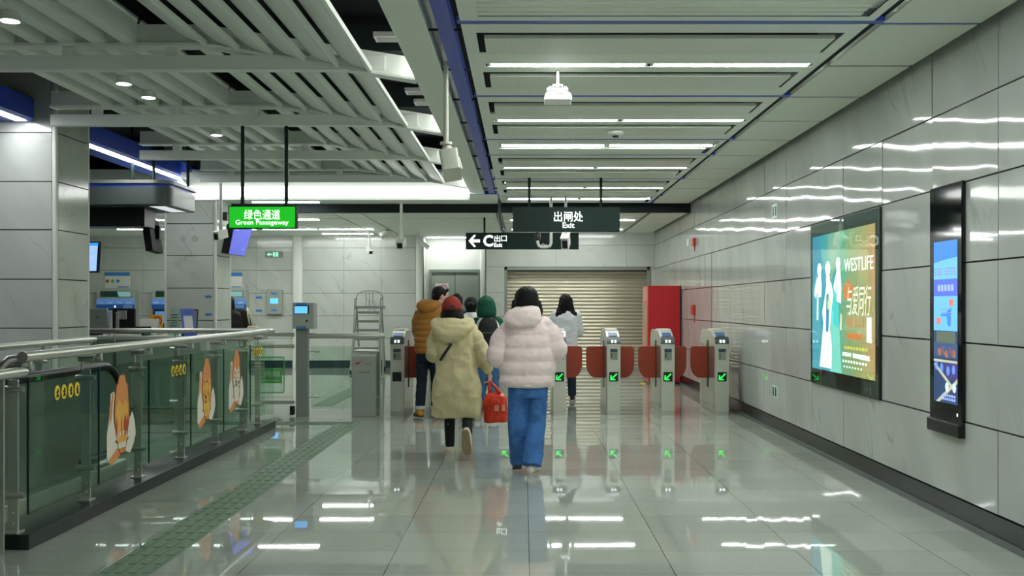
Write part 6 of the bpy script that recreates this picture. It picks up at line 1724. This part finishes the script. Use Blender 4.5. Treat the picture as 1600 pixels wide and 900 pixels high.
# ---- 5: black cap; 6: dark-haired person; both mostly hidden
def simple_person(label, d, px, ptop, m_top, m_low, hat=None, long_hair=None, wide=1.0, shoes=None, hem=.50):
    zt = Z(ptop, d); x = X(px, d); k = zt / 1.68
    V = lambda a, b, z: Vector((x + a * k, d + b, z * k))
    J = dict(head=V(0, .02, 1.555), neck=V(0, 0, 1.40), shl=V(-.17 * wide, 0, 1.35), shr=V(.17 * wide, 0, 1.35), ell=V(-.22 * wide, .02, 1.08), elr=V(.22 * wide, .02, 1.08), wrl=V(-.14, .24, 1.10), wrr=V(.14, .24, 1.10),
             hipl=V(-.085, 0, .86), hipr=V(.085, 0, .86), knl=V(-.09, .02, .48), knr=V(.09, .02, .48), anl=V(-.10, -.02, .085 / k), anr=V(.10, .0, .085 / k), curl=.8)
    b, M = person(label, d, J, .96 * k)
    mb = MB()
    hz = hem * zt
    shell(mb, [(x, d, hz, .19 * wide, .145), (x, d, hz + .2, .185 * wide, .145), (x, d, 1.15 * k, .185 * wide, .14), (x, d, 1.30 * k, .18 * wide, .13), (x, d, 1.40 * k, .12, .10), (x, d, 1.45 * k, .075, .075)], 36, 40)
    for a in ('l', 'r'):
        S, E, Wt = J['sh' + a], J['el' + a], J['wr' + a]
        mb.ball(S, .07, 12, 8); sleeve(mb, [S, S.lerp(E, .5), E, E.lerp(Wt, .5), Wt], [.072, .07, .064, .056, .044])
    solid(mb, 'jacket', m_top, b, .011, 2, (.009, 9, 12, px))
    trousers(b, J, m_low, (.085, .072), .062, 'trousers', (.16, .12), (.007, 9, 20, 2.0), .0)
    for a in ('l', 'r'): shoe(b, J['an' + a], (.1, 1), shoes or M_shoe_w, M_sole_g, .25)
    hh = J['head']; mb = MB()
    if long_hair:
        w_, zl = long_hair
        shell(mb, [(x, hh.y - .05, zl, w_ * .60, .045), (x, hh.y - .06, zl + .06, w_ * .92, .06), (x, hh.y - .05, zl + .16, w_, .08), (x, hh.y - .03, hh.z - .14, w_ * .80, .095), (x, hh.y - .02, hh.z - .04, .112, .112), (x, hh.y - .01, hh.z + .05, .098, .108), (x, hh.y, hh.z + .10, .06, .07), (x, hh.y, hh.z + .125, .012, .012)], 34, 44, power=2.05)
        for s, dz in ((-.8, .0), (-.45, -.04), (-.1, .01), (.3, -.05), (.75, -.01)):
            sleeve(mb, [(x + s * w_ * .8, hh.y - .06, zl + .15), (x + s * w_ * .85, hh.y - .065, zl + .05), (x + s * w_ * .88, hh.y - .06, zl + dz - .02)], [.04, .035, .006], 0, 0, 16, 10)
        solid(mb, 'hair', M_hair, b, .009, 2, (.010, 32, 4, px))
    else:
        mb.ball((hh.x, hh.y - .012, hh.z + .02), (.092, .105, .105), 20, 12)
        shell(mb, [(x, hh.y - .04, hh.z - .10, .065, .05), (x, hh.y - .035, hh.z - .03, .088, .075), (x, hh.y - .02, hh.z + .03, .09, .09)], 22, 12)
        solid(mb, 'hair', M_hair, b, .008, 2, (.006, 40, 20, px))
    if hat:
        ring = []
        for q in range(9):
            a = math.pi / 2 * q / 8
            ring.append([(hh.x + .108 * math.cos(a) ** .8 * math.cos(2*math.pi*k_/26), hh.y - .008 + .120 * math.cos(a) ** .8 * math.sin(2*math.pi*k_/26), hh.z + .0 + .135 * math.sin(a)) for k_ in range(26)])
        co = MB().loft(ring).build('cap', hat, b, smooth='all')
        MB().loft([[(hh.x + .08 * math.cos(a), hh.y + .10 + .09 * math.sin(a), hh.z + .012 - .02 * math.sin(a) + t_) for a in [math.pi * q / 14 for q in range(15)]] for t_ in (0, .006)]).build('visor', hat, co)
        MB().tube([(hh.x + .035 * math.cos(a), hh.y - .130 + .01 * math.sin(a), hh.z + .018 + .03 * math.sin(a)) for a in [math.pi * q / 10 for q in range(11)]], .006, 6).build('strap_opening', mat('strap_grey', (90, 96, 96), .5), co, smooth=True)
    return b, J
M_bk = cloth('jacket_black', (24, 28, 30), .7)
simple_person('person in a black cap and white jacket, seen between the khaki and green hooded people', 15.0, 736, 465.5, M_wh, M_djean, hat=cloth('cap_black', (28, 34, 34), .7))
simple_person('dark haired person in black, mostly hidden behind the red cap', 15.65, 714, 458.5, M_bk, M_djean)
# ---- 7: white jumper, long hair, already through the gates
M_wj = cloth('jumper_white', (222, 224, 226), .8)
simple_person('person with long black hair in a white jumper, past the gates by the shutter', 15.3, 884, 459, M_wj, mat('jeans_navy', (34, 48, 58), .85, spec=.2), long_hair=(.185, Z(506, 15.3)), shoes=mat('shoe_black', (40, 42, 42), .6))
# ---- 8: at the ticket machine, half behind the far column
b8, J8 = simple_person('person in a dark coat with a cream shoulder bag, half behind the far column', 18.6, 357, 462, mat('coat_brown_black', (34, 30, 26), .8, noise=.3, nscale=10), M_djean, long_hair=(.16, 1.2), wide=1.75, hem=.34)
cbag = thing('shoulder_bag', (X(391, 18.4), 18.5, .95), 'cream shoulder bag of the person in the dark coat by the ticket machine', 'bag')
M_cb = cloth('bag_cream', (214, 204, 168), .7)
x_ = X(390, 18.5)
MB().tube([(X(387, 18.5), 18.48, Z(481, 18.5)), (X(389, 18.5), 18.42, Z(493, 18.5)), (X(392, 18.5), 18.42, Z(507, 18.5))], [.012, .014, .012], 8).tube([(X(387, 18.5), 18.48, Z(481, 18.5)), (X(393, 18.5), 18.5, Z(495, 18.5)), (X(399, 18.5), 18.5, Z(509, 18.5))], [.012, .014, .012], 8).build('strap', M_cb, cbag, smooth='all')
mb = MB(); shell(mb, [(X(395, 18.5), 18.5, .83, .12, .05), (X(395, 18.5), 18.5, .92, .14, .07), (X(395, 18.5), 18.5, 1.06, .11, .05), (X(395, 18.5), 18.5, 1.10, .07, .03)], 24, 16)
solid(mb, 'pouch', M_cb, cbag, .01, 2)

┄┄┄┄┄┄┄┄┄┄

◆ **What this task involves**: Leave out the pictures and print every line of the data exactly.

◆ **Complete response**:
Write part 6 of the bpy script that recreates this picture. It picks up at line 1724. This part finishes the script. Use Blender 4.5. Treat the picture as 1600 pixels wide and 900 pixels high.
# ---- 5: black cap; 6: dark-haired person; both mostly hidden
def simple_person(label, d, px, ptop, m_top, m_low, hat=None, long_hair=None, wide=1.0, shoes=None, hem=.50):
    zt = Z(ptop, d); x = X(px, d); k = zt / 1.68
    V = lambda a, b, z: Vector((x + a * k, d + b, z * k))
    J = dict(head=V(0, .02, 1.555), neck=V(0, 0, 1.40), shl=V(-.17 * wide, 0, 1.35), shr=V(.17 * wide, 0, 1.35), ell=V(-.22 * wide, .02, 1.08), elr=V(.22 * wide, .02, 1.08), wrl=V(-.14, .24, 1.10), wrr=V(.14, .24, 1.10),
             hipl=V(-.085, 0, .86), hipr=V(.085, 0, .86), knl=V(-.09, .02, .48), knr=V(.09, .02, .48), anl=V(-.10, -.02, .085 / k), anr=V(.10, .0, .085 / k), curl=.8)
    b, M = person(label, d, J, .96 * k)
    mb = MB()
    hz = hem * zt
    shell(mb, [(x, d, hz, .19 * wide, .145), (x, d, hz + .2, .185 * wide, .145), (x, d, 1.15 * k, .185 * wide, .14), (x, d, 1.30 * k, .18 * wide, .13), (x, d, 1.40 * k, .12, .10), (x, d, 1.45 * k, .075, .075)], 36, 40)
    for a in ('l', 'r'):
        S, E, Wt = J['sh' + a], J['el' + a], J['wr' + a]
        mb.ball(S, .07, 12, 8); sleeve(mb, [S, S.lerp(E, .5), E, E.lerp(Wt, .5), Wt], [.072, .07, .064, .056, .044])
    solid(mb, 'jacket', m_top, b, .011, 2, (.009, 9, 12, px))
    trousers(b, J, m_low, (.085, .072), .062, 'trousers', (.16, .12), (.007, 9, 20, 2.0), .0)
    for a in ('l', 'r'): shoe(b, J['an' + a], (.1, 1), shoes or M_shoe_w, M_sole_g, .25)
    hh = J['head']; mb = MB()
    if long_hair:
        w_, zl = long_hair
        shell(mb, [(x, hh.y - .05, zl, w_ * .60, .045), (x, hh.y - .06, zl + .06, w_ * .92, .06), (x, hh.y - .05, zl + .16, w_, .08), (x, hh.y - .03, hh.z - .14, w_ * .80, .095), (x, hh.y - .02, hh.z - .04, .112, .112), (x, hh.y - .01, hh.z + .05, .098, .108), (x, hh.y, hh.z + .10, .06, .07), (x, hh.y, hh.z + .125, .012, .012)], 34, 44, power=2.05)
        for s, dz in ((-.8, .0), (-.45, -.04), (-.1, .01), (.3, -.05), (.75, -.01)):
            sleeve(mb, [(x + s * w_ * .8, hh.y - .06, zl + .15), (x + s * w_ * .85, hh.y - .065, zl + .05), (x + s * w_ * .88, hh.y - .06, zl + dz - .02)], [.04, .035, .006], 0, 0, 16, 10)
        solid(mb, 'hair', M_hair, b, .009, 2, (.010, 32, 4, px))
    else:
        mb.ball((hh.x, hh.y - .012, hh.z + .02), (.092, .105, .105), 20, 12)
        shell(mb, [(x, hh.y - .04, hh.z - .10, .065, .05), (x, hh.y - .035, hh.z - .03, .088, .075), (x, hh.y - .02, hh.z + .03, .09, .09)], 22, 12)
        solid(mb, 'hair', M_hair, b, .008, 2, (.006, 40, 20, px))
    if hat:
        ring = []
        for q in range(9):
            a = math.pi / 2 * q / 8
            ring.append([(hh.x + .108 * math.cos(a) ** .8 * math.cos(2*math.pi*k_/26), hh.y - .008 + .120 * math.cos(a) ** .8 * math.sin(2*math.pi*k_/26), hh.z + .0 + .135 * math.sin(a)) for k_ in range(26)])
        co = MB().loft(ring).build('cap', hat, b, smooth='all')
        MB().loft([[(hh.x + .08 * math.cos(a), hh.y + .10 + .09 * math.sin(a), hh.z + .012 - .02 * math.sin(a) + t_) for a in [math.pi * q / 14 for q in range(15)]] for t_ in (0, .006)]).build('visor', hat, co)
        MB().tube([(hh.x + .035 * math.cos(a), hh.y - .130 + .01 * math.sin(a), hh.z + .018 + .03 * math.sin(a)) for a in [math.pi * q / 10 for q in range(11)]], .006, 6).build('strap_opening', mat('strap_grey', (90, 96, 96), .5), co, smooth=True)
    return b, J
M_bk = cloth('jacket_black', (24, 28, 30), .7)
simple_person('person in a black cap and white jacket, seen between the khaki and green hooded people', 15.0, 736, 465.5, M_wh, M_djean, hat=cloth('cap_black', (28, 34, 34), .7))
simple_person('dark haired person in black, mostly hidden behind the red cap', 15.65, 714, 458.5, M_bk, M_djean)
# ---- 7: white jumper, long hair, already through the gates
M_wj = cloth('jumper_white', (222, 224, 226), .8)
simple_person('person with long black hair in a white jumper, past the gates by the shutter', 15.3, 884, 459, M_wj, mat('jeans_navy', (34, 48, 58), .85, spec=.2), long_hair=(.185, Z(506, 15.3)), shoes=mat('shoe_black', (40, 42, 42), .6))
# ---- 8: at the ticket machine, half behind the far column
b8, J8 = simple_person('person in a dark coat with a cream shoulder bag, half behind the far column', 18.6, 357, 462, mat('coat_brown_black', (34, 30, 26), .8, noise=.3, nscale=10), M_djean, long_hair=(.16, 1.2), wide=1.75, hem=.34)
cbag = thing('shoulder_bag', (X(391, 18.4), 18.5, .95), 'cream shoulder bag of the person in the dark coat by the ticket machine', 'bag')
M_cb = cloth('bag_cream', (214, 204, 168), .7)
x_ = X(390, 18.5)
MB().tube([(X(387, 18.5), 18.48, Z(481, 18.5)), (X(389, 18.5), 18.42, Z(493, 18.5)), (X(392, 18.5), 18.42, Z(507, 18.5))], [.012, .014, .012], 8).tube([(X(387, 18.5), 18.48, Z(481, 18.5)), (X(393, 18.5), 18.5, Z(495, 18.5)), (X(399, 18.5), 18.5, Z(509, 18.5))], [.012, .014, .012], 8).build('strap', M_cb, cbag, smooth='all')
mb = MB(); shell(mb, [(X(395, 18.5), 18.5, .83, .12, .05), (X(395, 18.5), 18.5, .92, .14, .07), (X(395, 18.5), 18.5, 1.06, .11, .05), (X(395, 18.5), 18.5, 1.10, .07, .03)], 24, 16)
solid(mb, 'pouch', M_cb, cbag, .01, 2)